Su siguiente reto llegó, en 1978, con el estreno en Viena de una nueva producción de Lucia di Lammermoor, de Donizetti. La ópera no se escuchaba en ese teatro desde la legendaria gira de La Scala con Karajan y Maria Callas. Y ese nuevo éxito la encaminó hacia el repertorio belcantista. Como soprano de coloratura, Gruberova tenía más volumen que una soprano ligera, aunque nunca dispuso del registro medio o de la voz de pecho de Callas y Joan Sutherland. Eso no le impidió desarrollarse como soprano de coloratura dramática con ciertas dotes líricas. Y afrontó con éxito grandes papeles de Donizetti como Lucia (que grabó en 1983 junto a Alfredo Kraus), Maria Stuarda, Anna Bolena, Lucrezia Borgia y Elisabetta I, de Roberto Devereux, con el que se despidió de los escenarios, en Múnich, el 27 de marzo de 2019. También destacó en personajes de Bellini, como Elvira, de I Puritani, y Giulietta, de I Capuletti e I Montecchi, cuya grabación, de 1984, con Riccardo Muti, sigue siendo una referencia.

En la última biografía publicada de Gruberova, titulada El canto es mi regalo (Bärenreiter/Henschel, 2012), el crítico Markus Thiel destaca la importancia de cinco directores de orquesta en su trayectoria. Aparte de Karl Böhm, admite la influencia de Richard Bonynge en su inmersión en el repertorio belcantista.

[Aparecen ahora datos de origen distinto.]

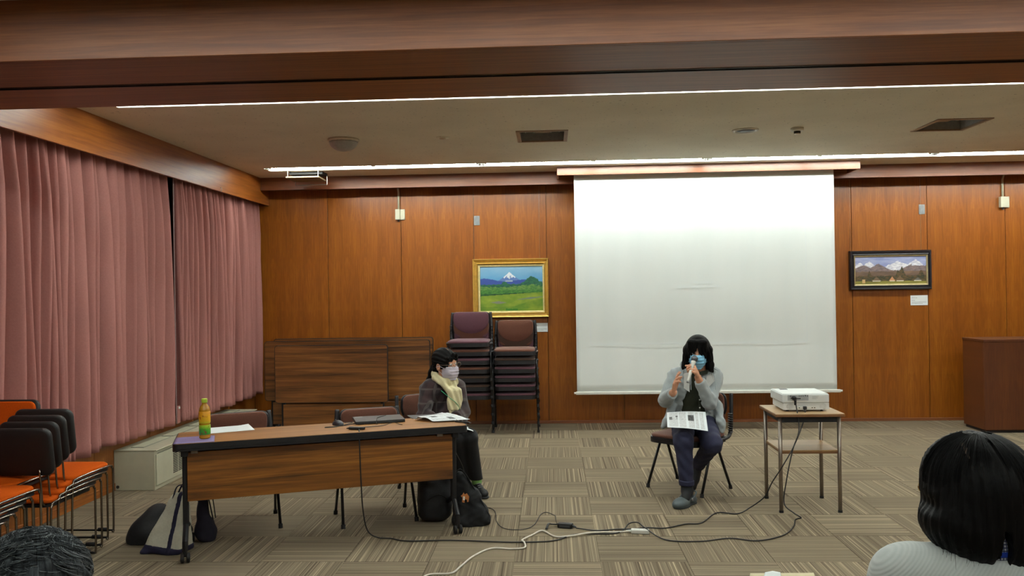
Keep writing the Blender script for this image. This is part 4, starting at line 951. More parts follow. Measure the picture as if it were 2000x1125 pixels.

El marido de Sutherland vio en ella a una digna sucesora y juntos hicieron excelentes versiones de Roberto Devereux y Anna Bolena, en el Liceo de Barcelona, en 1990 y 1992. Otro director fundamental para la soprano eslovaca fue Carlos Kleiber, que le animó a dar el salto a Verdi y cantó con él Violeta, de La traviata, en Múnich y Nueva York, en 1986 y 1989. Pero ese papel marcó el límite de sus posibilidades como soprano de coloratura, aunque ya lo había cantado desde 1968 y lo siguió cantando hasta el final de su carrera.

El cuarto maestro importante para ella fue Nikolaus Harnoncourt. Con él empezó cantando Bach en Viena y afrontó las óperas tempranas de Mozart en Zúrich, en los ochenta y noventa, como Lucio Scilla y La finta giardiniera. Además registró bajo su dirección tanto la Reina de la Noche como Donna Anna, de Don Giovanni, e incluso también hizo una excelente grabación de El murciélago, de Johann Strauss hijo. Y el quinto y último director determinante para Gruberova fue Friedrich Haider, que también fue su marido durante unos años, y con quien afrontó las últimas décadas de su prolongada carrera. Con él fundó su propio sello discográfico, Nightingale Classics, en 1993, y dirigió regularmente sus actuaciones en los últimos años, como el recital lírico de su debut en el Teatro Real, en 1999, y Lucia di Lammermoor, en 2001.